Monday, August 22, 2011

Silver Very Close to Shorting Opportunity

Click on Chart to Enlarge

Based on looking at thousands and thousands of charts, when a rising wedge like this ends, it often touches or pokes through the upper wedge line before peaking and heading down. There will often be a gap down through the rising wedge line as price begins to decline. And there may be a backtesting rally underneath or even slightly above that rising wedge line shortly thereafter. This is followed by a quick move to exceed the low of the wedge. There is often a pause or brief rally attempt at the low, before a failure and resumption of the downtrend to the next support level ($26 in this case).

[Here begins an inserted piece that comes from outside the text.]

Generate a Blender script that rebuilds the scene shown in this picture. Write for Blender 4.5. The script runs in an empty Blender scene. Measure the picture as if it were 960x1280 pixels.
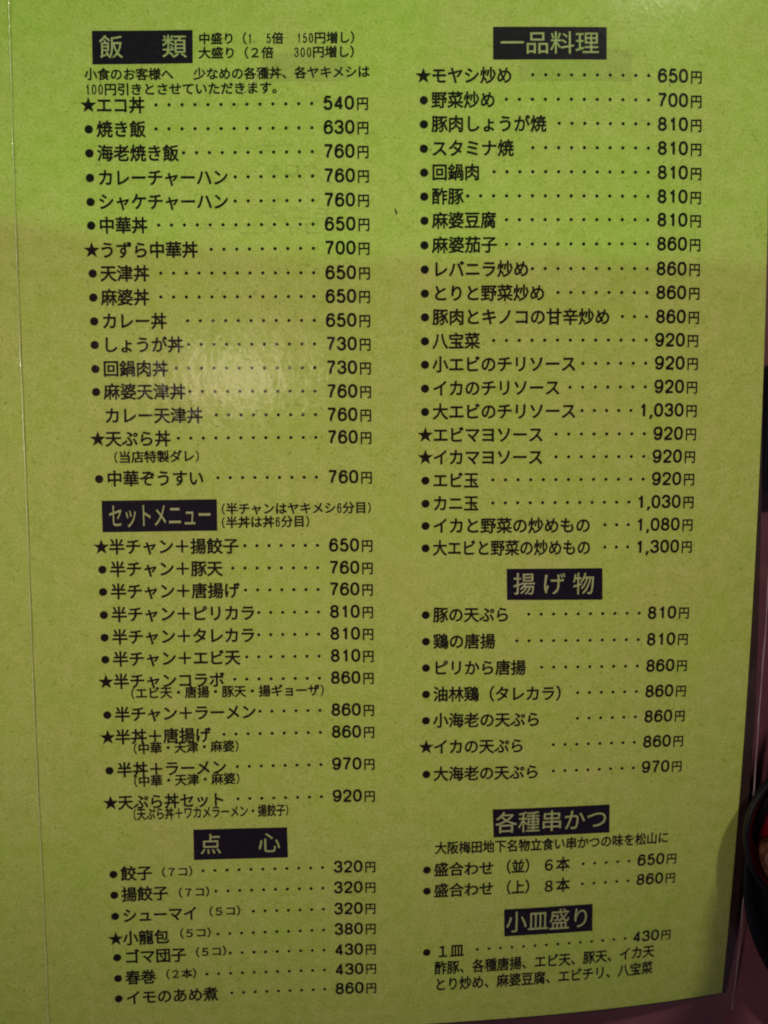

Assuming this rally ends in the next couple days, all the info posted on the chart would likely lead to a move to $26 or below by mid to late October.

I am holding the Oct 34 puts I purchased until expiration regardless of this poke to new rally highs. I would strongly encourage such put buying right now at these levels. The reward potential is phenomenal.

I'll post a short on this as soon as a reversal appears. For technical traders you can use either hourly or daily MACD to time the entry from this point.

This pattern in silver is so pure that I think the implication is that gold is likely topping soon too. I would strongly suggest selling of ALL gold investments here and get out of gold and silver stocks also. SLW is forming a head and shoulders top almost for sure. ABX looks like it is finishing an upward ABC after an initial breakdown.

Notice how the US Dollar Index is still holding above the May lows despite a phenomenal run up in gold prices. When gold comes down, watch the US Dollar take off to the upside. Again, Oct calls on UUP or puts on FXE could serve this purpose with limited/defined risk.

The implication ahead is a deflationary phase with declining commodity prices and rising US Dollar valuations. Stocks may chop or rebound here, but the longer term trend I take to be down based on everything discussed recently on this blog.